>> START Given material

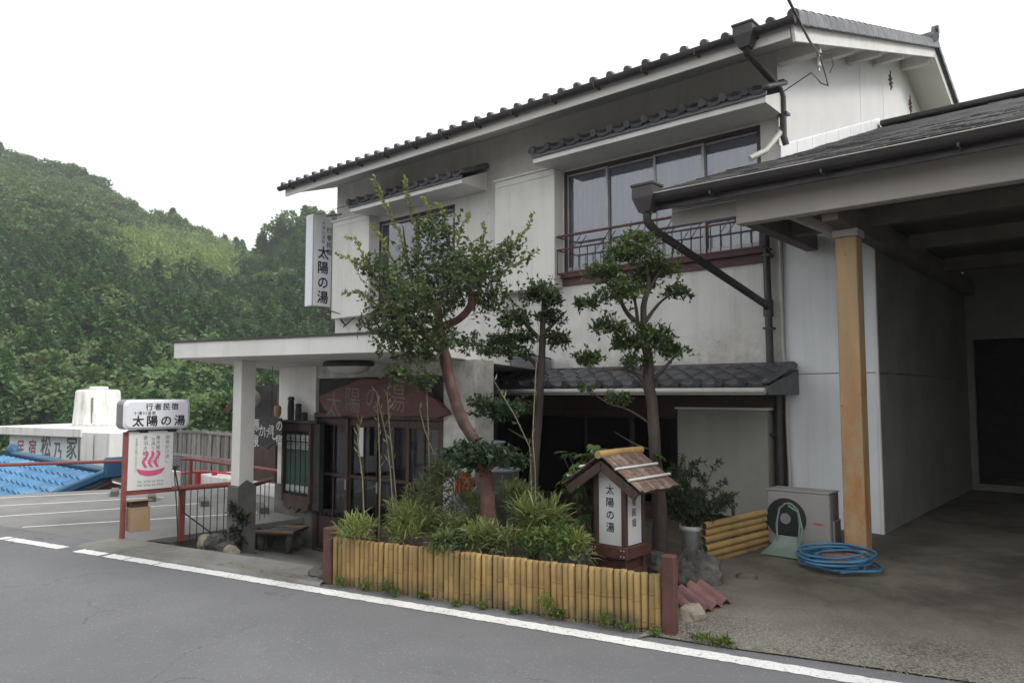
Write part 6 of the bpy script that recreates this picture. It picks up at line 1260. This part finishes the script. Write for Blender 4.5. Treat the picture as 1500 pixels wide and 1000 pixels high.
# third tree
D3 = 7.15; S3 = D3 / FPX
t3 = thing('garden_tree', at(965, 840, D3), 'tallest cloud-pruned tree with pale grey trunk before the pent roof', 'tree', 'trees in the front garden')
m = MB().limb([at(966, 850, D3), at(966, 740, D3), at(960, 670, D3), at(956, 600, D3), at(950, 560, D3), at(950, 530, D3), at(944, 495, D3)], [.08, .068, .058, .055, .058, .05, .042], 9)
m.limb([at(944, 497, D3), at(943, 450, D3), at(950, 415, D3), at(945, 380, D3)], [.04, .03, .022, .008], 7).limb([at(944, 480, D3), at(920, 460, D3), at(900, 425, D3 - .1), at(870, 400, D3 - .1)], [.03, .022, .015, .006], 6).limb([at(946, 470, D3), at(965, 445, D3 + .1), at(990, 425, D3)], [.024, .016, .006], 6).limb([at(948, 430, D3), at(965, 400, D3), at(985, 375, D3)], [.018, .012, .005], 6).limb([at(935, 480, D3), at(930, 440, D3 - .15), at(920, 400, D3 - .2)], [.022, .015, .006], 6)
m.limb([at(952, 570, D3), at(932, 548, D3), at(905, 540, D3 - .1), at(872, 545, D3 - .1)], [.03, .02, .012, .006], 6).limb([at(952, 560, D3), at(972, 540, D3 - .1), at(990, 520, D3 - .1)], [.03, .02, .006], 6).limb([at(952, 620, D3), at(920, 600, D3 - .05), at(890, 590, D3 - .1), at(868, 575, D3)], [.014, .01, .008, .004], 5).limb([at(958, 660, D3), at(930, 650, D3), at(900, 632, D3)], [.01, .008, .004], 5)
part('trunk', m, 'trunk', t3); lv = Leaves(); tw = MB()
for a, c, rx, rz, n_, dd in ((925, 372, 46, 26, 62, 0), (885, 400, 32, 20, 34, -.1), (965, 395, 34, 24, 40, .1), (905, 432, 36, 22, 40, -.15), (990, 430, 24, 14, 20, 0), (860, 445, 22, 12, 18, -.1), (935, 415, 36, 22, 34, .2), (895, 480, 30, 18, 30, -.1), (955, 500, 38, 24, 52, -.1), (985, 515, 22, 14, 18, 0), (915, 505, 28, 20, 28, .0), (862, 525, 20, 17, 22, -.1), (935, 350, 30, 14, 20, .05), (905, 585, 22, 10, 14, -.1), (860, 570, 14, 8, 6, 0), (930, 530, 24, 14, 16, -.1)):
    p = at(a, c, D3 + dd); lv.spray(p, (rx * S3, rx * S3, rz * S3), int(n_ * 1.55), 11, .052, .026, .55, .5, tw, .003)
leafpart('crown', lv, 'leaf_c', t3); part('twigs', tw, 'trunk', t3, kind='stuff')
# sasa clumps
SAS = [(523, 772, 6.6, 26, 22, 110, .13, .010, 'sasa', 'bright sasa clump at the porch end of the bamboo fence'), (600, 766, 6.75, 36, 36, 220, .13, .009, 'sasa', 'tall fine-bladed sasa clump behind the fence, second from the porch'), (648, 772, 6.7, 34, 34, 150, .14, .012, 'sasad', 'darker sasa clump left of the red-brown trunk'),
       (705, 788, 6.4, 32, 24, 100, .18, .014, 'sasa', 'broad-bladed sasa clump at the foot of the red-brown trunk'), (790, 764, 6.45, 40, 38, 180, .19, .014, 'sasa', 'largest bright sasa clump in the middle of the garden'), (745, 792, 6.25, 30, 24, 90, .13, .012, 'sasad', 'low sasa clump just behind the middle of the fence'),
       (660, 692, 7.3, 34, 40, 150, .15, .012, 'sasad', 'upright sasa clump rising beside the porch pier'), (752, 728, 7.2, 32, 30, 120, .14, .012, 'sasad', 'shaded fine sasa clump right of the red-brown trunk'), (620, 740, 7.3, 44, 40, 160, .15, .012, 'sasad', 'shaded sasa clump in front of the entrance doors'), (690, 745, 7.1, 50, 36, 170, .14, .012, 'sasad', 'shaded sasa mass behind the red-brown trunk'), (842, 800, 6.3, 22, 20, 80, .15, .014, 'sasa', 'small bright sasa clump beside the lantern boulder'), (655, 795, 6.3, 30, 18, 90, .10, .012, 'sasad', 'small low sasa clump close behind the fence')]
for a, c, dep, rx, rz, n_, L_, W_, mt, lab in SAS:
    p = at(a, c, dep); s_ = dep / FPX; lv = Leaves()
    for k in range(12):
        q = p + V((up(-.6, .6) * rx * s_, up(-.6, .6) * rx * s_, up(-.7, .35) * rz * s_)); lv.blades(q, (rx * s_ * .5, rx * s_ * .5, rz * s_ * .6), n_ // 3, L_, W_, .9, .45)
    lv.blades(p - Z * .1, (rx * s_ * .9, rx * s_ * .9, rz * s_), n_ // 2, L_, W_, 1, .3)
    leafsolo('sasa_clump', lv, mt, (p.x, p.y, .04), lab, 'bamboo grass', 'sasa clumps in the garden')
# small leafy shrub with yellow-green leaves under the lantern side of the garden
p = at(800, 795, 6.1); lv = Leaves(); lv.spray(p, (.24, .2, .16), 70, 9, .05, .026, .5, .5); leafsolo('small_shrub', lv, 'weed', (p.x, p.y, .04), 'round light-green leafy shrub left of the lantern boulder', 'shrub')
p = at(665, 790, 6.35); lv = Leaves(); lv.spray(p, (.16, .15, .12), 40, 8, .045, .022, .5, .5); leafsolo('small_shrub', lv, 'leaf_c', (p.x, p.y, .04), 'small dark green leafy shrub behind the fence left of the trunk', 'shrub')
# fatsia behind the lantern: every big lobed leaf is a part
def fatsia_mesh(k):
    r_ = np.random.default_rng(k); m = MB(); m.v = [(0, 0, 0)]; n_ = 7
    for i in range(n_):
        a = (i - 3) * .55; l = (1 - .12 * abs(i - 3)) * r_.uniform(.9, 1.05); w_ = .12; d = V((math.sin(a), math.cos(a), 0)); s_ = V((math.cos(a), -math.sin(a), 0))
        b_ = len(m.v); m.v += [tuple(d * l * .3 - s_ * w_ * .7 + Z * .03), tuple(d * l * .65 - s_ * w_ + Z * .02), tuple(d * l - Z * .18 * l), tuple(d * l * .65 + s_ * w_ + Z * .02), tuple(d * l * .3 + s_ * w_ * .7 + Z * .03), tuple(d * l * .5 - Z * .01)]
        m.f += [(0, b_, b_ + 5), (b_, b_ + 1, b_ + 5), (b_ + 1, b_ + 2, b_ + 5), (b_ + 2, b_ + 3, b_ + 5), (b_ + 3, b_ + 4, b_ + 5), (b_ + 4, 0, b_ + 5)]; m.sm += [False] * 6
    me = m.mesh('leaf'); me.materials.append(MA['fatsia']); a_ = me.attributes.new('tint', 'FLOAT', 'FACE'); a_.data.foreach_set('value', r_.uniform(0, 1, len(m.f)).astype(np.float32)); return me
FM = [fatsia_mesh(k) for k in range(4)]
fb = at(868, 800, 7.0); ft = thing('fatsia_bush', (fb.x, fb.y, .04), 'glossy large-leaved fatsia bush growing behind the lantern sign', 'shrub'); m = MB()
for i in range(62):
    a, c = (random.gauss(888, 24), random.gauss(664, 7)) if i < 20 else (random.gauss(850, 14), random.uniform(680, 815))
    p = at(a, c, up(6.55, 7.2) if i >= 20 else up(6.9, 7.3)); r_ = up(.085, .135); d = p - fb; d.z = 0; ang = math.atan2(d.y, d.x) + up(-1.2, 1.2) if d.length > .05 else up(0, 6.28)
    o = piece('leaf', FM[i % 4], ft, Matrix.Translation(p) @ Matrix.Rotation(ang - PI / 2, 4, 'Z') @ Matrix.Rotation(up(-.75, .15), 4, 'X') @ Matrix.Rotation(up(-.4, .4), 4, 'Y') @ Matrix.Scale(r_ * 1.25, 4)); m.tube([fb.lerp(V((p.x, p.y, fb.z)), .3) + Z * max(0, (p.z - fb.z) * .5), p], .004, 4, False)
m.tube([fb - Z * .25, fb + Z * .3, at(885, 690, 7.1)], [.02, .016, .008], 6); part('stem', m, 'trunk', ft)
# dry bamboo canes
for i, (pth, dep) in enumerate((([(535, 800), (531, 700), (524, 645), (528, 617)], 6.9), ([(555, 800), (557, 700), (555, 640), (553, 585)], 6.95), ([(578, 780), (572, 690), (566, 640), (552, 575)], 7.0), ([(583, 760), (577, 690), (570, 620), (567, 572)], 7.05), ([(628, 650), (627, 620), (625, 570)], 7.4), ([(785, 800), (784, 690), (780, 640), (784, 560), (789, 480)], 6.75), ([(776, 655), (755, 610), (724, 558)], 6.8), ([(638, 670), (622, 630), (615, 600)], 7.4))):
    pts = [at(a, c, dep) for a, c in pth]; 
    if pth[0][1] < 700: pts = [V((pts[0].x + .03, pts[0].y + .03, .04))] + pts
    lab = ('short leafy dry cane standing left of the door notice', 'straight dry cane in front of the doors', 'leaning dry cane crossing the carved name board', 'tall dry cane ending under the last letter of the name board', 'thin dry cane near the porch pier', 'long pale cane beside the slender dark trunk', 'slanting dry cane leaning towards the slender trunk', 'thinnest bent dry cane before the porch pier')[i]
    t_ = thing('bamboo_cane', (pts[0].x, pts[0].y, .04), lab, 'bamboo cane', 'dry bamboo canes in the garden'); part('stalk', MB().tube(pts, [.0055] * (len(pts) - 1) + [.0025], 6), 'straw', t_); lv = Leaves(); P = []; D = []
    for u_ in np.linspace(.35, 1, 11 if i < 4 else 5): k = min(int(u_ * (len(pts) - 1)), len(pts) - 2); P.append(pts[k].lerp(pts[k + 1], u_ * (len(pts) - 1) - k)); D.append(V((up(-.7, .7), up(-.7, .7), 1.0)))
    v, f = leafset(np.array(P), np.array(D), .09 * rng.uniform(.6, 1.2, len(P)), .016, .2); lv.add(v, f, np.full(len(P), .5)); me = lv.mesh('bract', origin(t_)); me.materials.append(MA['straw']); o = bpy.data.objects.new('bract', me); o.parent = t_; COL.objects.link(o)
# ivy on the pillar base, weeds along the fence
p = V((pc[0] + .1, pc[1] - .12, .05)); lv = Leaves()
for z in (-.28, -.15, 0, .15, .27): lv.spray((p.x + up(-.05, .06), p.y + up(-.02, .04), z), (.12, .08, .13), 34, 8, .036, .026, .6, .6)
leafsolo('pillar_ivy', lv, 'ivy', (p.x, p.y, -.3), 'dark ivy climbing the stone base of the porch pillar', 'ivy')
WD = [(.05, .10), (.13, .07), (.21, .11), (.24, .07), (.33, .05), (.45, .04), (.52, .05), (.62, .05), (.715, .20), (.74, .08), (.87, .14), (.92, .07), (.985, .06)]
for i, (t_, h) in enumerate(WD):
    p = f0.lerp(f1, t_) - fn * up(.04, .1); lv = Leaves(); lv.spray((p.x, p.y, h * .5), (.05 + h * .25, .04, h * .6), int(10 + h * 80), 6, .026, .017, .5, .6); leafsolo('weed', lv, 'weed', (p.x, p.y, 0), 'tallest weed growing against the fence right of its middle' if h == .2 else 'small green weed, ' + ('first second third fourth fifth sixth seventh eighth ninth tenth eleventh twelfth thirteenth'.split())[i] + ' of the row at the fence foot from the porch end', 'weed', 'weeds along the fence')
for a, c, n_, lab in ((1062, 944, 40, 'yellow-green weed tuft at the driveway corner by the road'), (1010, 905, 0, ''), (478, 832, 60, 'bright fern tuft outside the fence corner by the porch'), (1030, 938, 24, 'sparse weeds beside the fence end post')):
    if not n_: continue
    p = plane(a, c, 'Z', .01); lv = Leaves(); lv.blades((p.x, p.y, .01), (.06, .06, .03), n_, .09, .012, .8, .6); lv.spray((p.x, p.y, .02), (.1, .06, .03), 20, 6, .025, .016); leafsolo('weed', lv, 'weed', (p.x, p.y, 0), lab, 'weed')
# moss, leaf crumbs and grit where road and plots meet
lv = Leaves(); n_ = 1500; aa = rng.uniform(1.2, 8, n_); bb = np.abs(rng.normal(0, .09, n_)) + .17
P = np.array([tuple(roadpt(a, b_, .028)) for a, b_ in zip(aa, bb)]); v, f = leafset(P, rng.normal(size=(n_, 3)) * np.array([1, 1, .3]), .014, .01, .8); lv.add(v, f, rng.uniform(0, 1, n_)); me = lv.mesh('leaf_litter', (0, 0, 0)); me.materials.append(MA['straw']); o = bpy.data.objects.new('leaf_litter', me); COL.objects.link(o); o['kind'] = 'stuff'
# shrubs in front of the forest edge, beyond the lot
for i, (a, c, dep, rx, rz) in enumerate(((300, 606, 24, 70, 24), (345, 600, 23, 40, 30), (255, 612, 25, 40, 20))):
    p = at(a, c, dep); s_ = dep / FPX; lv = Leaves(); lv.spray(p, (rx * s_, rx * s_ * .8, rz * s_), 160, 9, .2, .12, .5, .5); leafsolo('roadside_bush', lv, 'broad', (p.x, p.y, -3), ('wide green bush overhanging the weathered board fence', 'green bush beside the porch pillar beyond the fence', 'green bush behind the white light-box sign')[i], 'bush', 'bushes beyond the board fence')
for a, c, dep, rx, lab in ((251, 690, 16.5, 9, 'small yellow-green bush right of the hot-spring board'), (394, 672, 15, 13, 'bright green bush seen through the porch gap')):
    p = at(a, c, dep); s_ = dep / FPX; lv = Leaves(); lv.spray(p, (rx * s_, rx * s_, rx * s_), 40, 8, .09, .05); leafsolo('small_shrub', lv, 'weed', (p.x, p.y, -.6), lab, 'shrub')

>> END Given material

▶ Required task: From the listing above, report the number of lines containing the string "part", without any accompanying remarks.

▶ Final answer: 6